As Eaton understated it in a later report to the secretary of the navy: “The interior of this country being in a state of general revolt renders traveling somewhat dangerous.” The current main threats: Albanian deserters “who restrained by no discipline ravage and murder” and Bedouin tribes “who prey on the defenseless.”
After two days together, Eaton decided to reveal his entire Hamet mission to Major Missett, and the British officer insisted that the consulate’s heavily armed boat accompany Eaton to Cairo. Missett also found a trusty courier to try to deliver another message to Hamet.
Eaton hired a marche, a smallish boat with triangular sails and a small cabin built onto the deck. The larger British vessel, with its canopy flags, had two swivel guns mounted. Each craft carried about a dozen men armed with muskets, pistols, and sabers.

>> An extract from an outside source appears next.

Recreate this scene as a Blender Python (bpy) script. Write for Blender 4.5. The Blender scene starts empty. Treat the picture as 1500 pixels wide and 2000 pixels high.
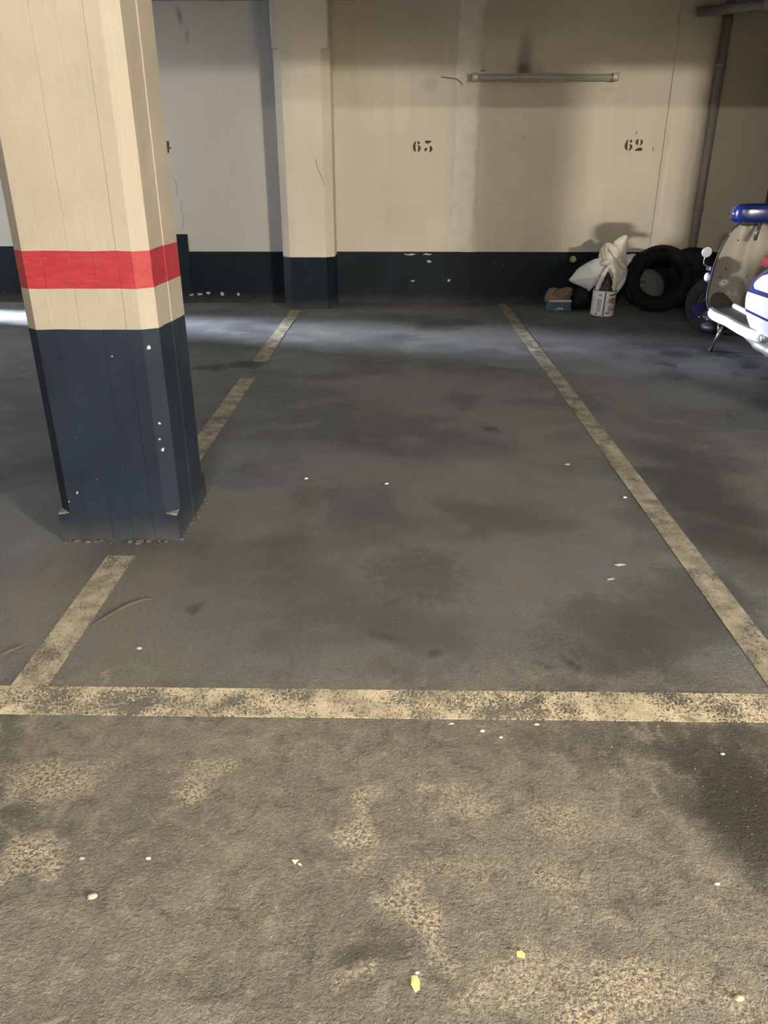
import bpy, bmesh, math, random
import numpy as np
from mathutils import Vector, Matrix, noise
random.seed(7)
SC = bpy.context.scene
COL = SC.collection
R = math.radians

# ------------------------------------------------------------------ camera
FPX, PITCH, YAW, EYE = 1500.0, R(24.35), R(0.97), 1.35
cam_data = bpy.data.cameras.new('camera')
cam_data.sensor_fit = 'VERTICAL'
cam_data.sensor_height = 24.0
cam_data.lens = FPX / 2000.0 * 24.0
cam_data.clip_start = 0.02
cam = bpy.data.objects.new('camera', cam_data)
COL.objects.link(cam)
cam.location = (0, 0, EYE)
cam.rotation_euler = (R(90) - PITCH, 0, YAW)
SC.camera = cam

# ------------------------------------------------------------------ world, light, exposure
world = bpy.data.worlds.new('world')
SC.world = world
world.use_nodes = True
world.node_tree.nodes['Background'].inputs[0].default_value = (0.5, 0.52, 0.55, 1)
world.node_tree.nodes['Background'].inputs[1].default_value = 0.02
SC.view_settings.view_transform = 'Standard'
SC.view_settings.look = 'None'
SC.view_settings.gamma = 1.0
SC.view_settings.use_curve_mapping = False
SC.view_settings.exposure = 1.62
SC.cycles.max_bounces = 4
SC.cycles.diffuse_bounces = 2
SC.cycles.glossy_bounces = 2
SC.cycles.adaptive_threshold = 0.02
SC.cycles.caustics_reflective = False
SC.cycles.caustics_refractive = False

WARM = (1.0, 0.925, 0.79)
COOL = (0.74, 0.84, 1.0)
# ceiling tubes of the garage: (x, y, power, colour)
TUBES = [(-0.4, -1.8, 160, WARM, .3), (-4.9, 4.6, 34, COOL, .74)]   # last: half length
BULKHEAD = (5.4, -3.5, 2.42, 1030, WARM)
CEIL = 2.73
# cold daylight lamp in the stairwell behind an added, unseen door gap at the far left
day = bpy.data.lights.new('stairwell_light', 'POINT')
day.energy = 4600
day.color = (0.78, 0.86, 1.0)
day.shadow_soft_size = 0.05
day_o = bpy.data.objects.new('stairwell_light', day)
COL.objects.link(day_o)
day_o.location = (-7.35, 8.46, 1.25)

# ------------------------------------------------------------------ pixel helpers (1500x2000 frame)
_fw = Vector((-math.sin(YAW) * math.cos(PITCH), math.cos(YAW) * math.cos(PITCH), -math.sin(PITCH)))
_rt = Vector((math.cos(YAW), math.sin(YAW), 0))
_up = _rt.cross(_fw)
EYEV = Vector((0, 0, EYE))
def _ray(x, y): return _fw + _rt * ((x - 750) / FPX) - _up * ((y - 1000) / FPX)
def on_floor(x, y, z=0.0):
    d = _ray(x, y)
    return EYEV + d * ((z - EYE) / d.z)
def at_depth(x, y, Y):
    d = _ray(x, y)
    return EYEV + d * (Y / d.y)

# ------------------------------------------------------------------ mesh helpers
def link(name, verts, faces, mat, parent=None, smooth=False, edges=()):
    me = bpy.data.meshes.new(name)
    me.from_pydata([tuple(v) for v in verts], list(edges), faces)
    me.validate()
    me.update()
    bm = bmesh.new(); bm.from_mesh(me)
    bmesh.ops.recalc_face_normals(bm, faces=bm.faces)
    bm.to_mesh(me); bm.free()
    mats = mat if isinstance(mat, (list, tuple)) else [mat]
    for m in mats: me.materials.append(m)
    if smooth:
        for p in me.polygons: p.use_smooth = True
    o = bpy.data.objects.new(name, me)
    COL.objects.link(o)
    if parent: o.parent = parent
    return o
def tag(o, label=None, cat=None, group=None, kind=None):
    if label: o['label'] = label
    if cat: o['category'] = cat
    if group: o['group'] = group
    if kind: o['kind'] = kind
    return o
def empty(name, loc, label, cat, group=None):
    o = bpy.data.objects.new(name, None)
    o.empty_display_size = 0.1
    o.location = loc
    COL.objects.link(o)
    return tag(o, label, cat, group)

class MB:
    """collects shapes for one mesh"""
    def __init__(s): s.v = []; s.f = []
    def add(s, v, f):
        n = len(s.v); s.v += [Vector(p) for p in v]; s.f += [[i + n for i in q] for q in f]; return s
    def box(s, x0, x1, y0, y1, z0, z1):
        return s.add([(x0,y0,z0),(x1,y0,z0),(x1,y1,z0),(x0,y1,z0),(x0,y0,z1),(x1,y0,z1),(x1,y1,z1),(x0,y1,z1)],
                     [[0,3,2,1],[4,5,6,7],[0,1,5,4],[1,2,6,5],[2,3,7,6],[3,0,4,7]])
    def rbox(s, x0, x1, y0, y1, z0, z1, b):
        bm = bmesh.new()
        bmesh.ops.create_cube(bm, size=1)
        for v in bm.verts:
            v.co = Vector((x0 + (v.co.x + .5) * (x1 - x0), y0 + (v.co.y + .5) * (y1 - y0), z0 + (v.co.z + .5) * (z1 - z0)))
        bmesh.ops.bevel(bm, geom=bm.edges[:], offset=b, segments=3, affect='EDGES', profile=.5)
        bm.verts.index_update()
        s.add([v.co.copy() for v in bm.verts], [[v.index for v in f.verts] for f in bm.faces]); bm.free(); return s
    def loft(s, rings, cap=True, closed=True):
        n = len(rings[0]); v = [p for r in rings for p in r]; f = []
        for i in range(len(rings) - 1):
            for j in range(n if closed else n - 1):
                k = (j + 1) % n
                f.append([i*n+j, i*n+k, (i+1)*n+k, (i+1)*n+j])
        if cap and closed:
            f.append(list(range(n))[::-1]); f.append([(len(rings)-1)*n + j for j in range(n)])
        return s.add(v, f)
    def tube(s, pts, r, n=10):
        pts = [Vector(p) for p in pts]; rings = []
        rr = r if isinstance(r, (list, tuple)) else [r] * len(pts)
        for i, p in enumerate(pts):
            t = (pts[min(i+1, len(pts)-1)] - pts[max(i-1, 0)]).normalized()
            a = Vector((0,0,1)) if abs(t.z) < .9 else Vector((1,0,0))
            u = t.cross(a).normalized(); w = t.cross(u)
            rings.append([p + (u * math.cos(2*math.pi*k/n) + w * math.sin(2*math.pi*k/n)) * rr[i] for k in range(n)])
        return s.loft(rings)
    def lathe(s, prof, n=32, M=None, closed=False):
        """prof = [(r, h)] turned about z; M places it"""
        v = []; f = []; m = len(prof)
        for k in range(n):
            a = 2 * math.pi * k / n
            for r, h in prof:
                p = Vector((r * math.cos(a), r * math.sin(a), h)); v.append(M @ p if M else p)
        for k in range(n):
            q = (k + 1) % n
            for i in range(m if closed else m - 1):
                j = (i + 1) % m
                f.append([k*m+i, q*m+i, q*m+j, k*m+j])
        return s.add(v, f)
    def prism(s, poly, d):
        """poly of points, thickened by vector d"""
        n = len(poly); d = Vector(d); p = [Vector(q) for q in poly]
        return s.add(p + [q + d for q in p], [list(range(n))[::-1], [n + i for i in range(n)]] + [[i, (i+1) % n, n + (i+1) % n, n + i] for i in range(n)])
    def ellipsoid(s, c, rx, ry, rz, nu=20, nv=12, power=1.0, M=None):
        rings = []
        sg = lambda t: math.copysign(abs(t) ** power, t)
        for i in range(nv + 1):
            b = -math.pi/2 + math.pi * i / nv
            b = max(min(b, math.pi/2 - .02), -math.pi/2 + .02)
            ring = []
            for k in range(nu):
                a = 2 * math.pi * k / nu
                p = Vector((rx * sg(math.cos(b)) * sg(math.cos(a)), ry * sg(math.cos(b)) * sg(math.sin(a)), rz * sg(math.sin(b))))
                if M: p = M @ p
                ring.append(Vector(c) + p)
            rings.append(ring)
        return s.loft(rings)
    def build(s, name, mat, parent=None, smooth=False):
        return link(name, s.v, s.f, mat, parent, smooth)

def catmull(pts, n=8, closed=False):
    pts = [Vector(p) for p in pts]; out = []; m = len(pts)
    g = (lambda i: pts[i % m]) if closed else (lambda i: pts[max(0, min(m - 1, i))])
    for i in range(m if closed else m - 1):
        p0, p1, p2, p3 = g(i-1), g(i), g(i+1), g(i+2)
        for k in range(n):
            t = k / n
            out.append(.5 * (2*p1 + (p2-p0)*t + (2*p0-5*p1+4*p2-p3)*t*t + (3*p1-p0-3*p2+p3)*t**3))
    if not closed: out.append(pts[-1])
    return out

def pillow(outline, depth, wrinkle=.006, freq=14, rings=14, sub=5, seed=0, center=None, flat_back=False):
    """soft bag: a star shaped outline (3-d points of one plane) inflated by depth on both sides"""
    P = catmull(outline, sub, True)
    c = Vector(center) if center else sum(P, Vector()) / len(P)
    n = len(P); v = []; f = []
    for side in (-1, 1):
        base = len(v)
        v.append(c + Vector((0, side * depth, 0)))
        for i in range(1, rings + 1):
            r = math.sin(math.pi / 2 * i / rings)
            for j in range(n):
                q = c + (P[j] - c) * r
                th = depth * max(0, 1 - r * r) ** .5 * (0.4 if (side > 0 and flat_back) else 1)
                w = noise.fractal(Vector((q.x * freq + seed, q.z * freq, side * 3.1 + q.y)), .9, 2.2, 4) * wrinkle * (1 - .6 * (i == rings))
                ridge = abs(noise.noise(Vector((q.x * freq * .6 + seed, q.z * freq * .35, 7.7)))) * wrinkle * 2.2
                v.append(q + Vector((w * .35, side * (th + w * 1.5 - ridge * (1 if i < rings else 0)), w * .35)))
        for j in range(n):
            k = (j + 1) % n
            f.append([base, base + 1 + j, base + 1 + k])
            for i in range(rings - 1):
                a = base + 1 + i * n
                f.append([a + j, a + k, a + n + k, a + n + j])
    a = 1 + (rings - 1) * n; b = a + 1 + rings * n
    for j in range(n):
        k = (j + 1) % n
        f.append([a + j, a + k, b + k, b + j])
    return MB().add(v, f)

def nvec(p):
    return Vector((noise.noise(p), noise.noise(p + Vector((31.7, 5.2, 8.1))), 0))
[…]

Cairo lies 115 miles upstream from Rosetta. They embarked at 3 P.M. on December 4, passing innumerable little villages, watching a timeless agrarian scene unfold along the shores. Egyptian women toiled in the fields guiding plows pulled by donkeys. Their faces were covered, but suprisingly their breasts were sometimes exposed, as their head-to-toe garment featured long side slits allowing free arm movement for farmwork and easy access for nursing. (Exposing the face was considered more scandalous: A traveler once observed a group of women, when surprised by marauders, flinging their dresses up over their heads to remain modest.)
The following day, headwinds caused the parties to disembark. Eaton succinctly noted “inhabitants oppressed and miserable.” He dined in a garden near a village called Fuor. The villagers along the Nile sometimes supplemented their incomes nicely from boats delayed heading upriver. “In many of the villages are women for the convenience of strangers, a part of whose profits is paid to the government,” wrote William Browne, who passed that way about a decade earlier. He added somewhat oddly: “I didn’t notice that the nature of their calling created any external levity or indecency of behavior.”
While Eaton made no mention of visiting any brothels, he did find time during his stay at Fuor to put on a shooting exhibition for the locals. Consul O’Brien’s nickname for Eaton had been “Captain Rifle.” Eaton placed an orange in front of a large tree and paced off a hundred feet. A crowd of peasants gathered. With their rusty muskets, they knew they’d be lucky even to hit the tree. Eaton raised his rifle to his shoulder and squeezed the trigger. His shot smacked the orange, which spun in the dust. He reloaded and hit the pulpy target again. His third shot split the orange in half and “astonished the inhabitants.”
Thanks to tow ropes and some decent wind, Eaton and company made some progress up the Nile, but again on the following day they were forced to go ashore. Eaton walked around the village of Sabour, which resembled a ghost town. Two days earlier, a troop of five hundred Albanian deserters had consumed or destroyed nearly everything of value. Torched buildings teetered next to piles of rotten food. The villagers told the Americans that the Albanian banditti appeared headed eastward toward the Damian branch of the Nile, but they warned that a Bedouin tribe was still prowling the area, lingering about four miles to the south. They said they prayed for the return of the English to bring some law and order.
Eaton, his stepson, and the others reboarded their vessels and headed south. From the vantage point of the midriver railing, they saw a group of mounted Arabs swoop down upon a village’s herd of camels, buffalo, and cattle and drive off a half dozen animals. The terrified villagers did nothing but shriek and offered no resistance. “The Arab camp were within half a league [of our boats] but the fire we raised from our fowling pieces upon the vast numbers of pigeons and other small fowl in its environs must have deterred them from attempting to examine our baggage,” Eaton wrote. The expression “examine our baggage” shows his dry wit returning; it’s as though each moment of danger revives him, draining away some of the bile of inaction.
At 6 P.M. the British and American vessels reached Bulac, the port town serving Cairo. They had successfully avoided the Albanian banditti and the Bedouin marauders, but as they came to anchor, a Turkish boat full of armed men and officers approached. Eaton’s dragoman and his Maltese servant, nicknamed “Lewis,” began the parley for permission to pass into the harbor. The loud gutturals, commonplace in Arabic, grew louder and more guttural. Lewis, a wily, resourceful man but hotheaded, grew more agitated. The Turks insulted this servant of a Christian. Lewis fired his musket into the water just ahead of the Turkish boat. Would the Turks open fire? Eaton and the British Captain Vincent made elaborate gestures for calm. The irate Turks, swords in hand, boarded. Eaton and Captain Vincent offered apologies and, with some coins backing their words, placated the Turks.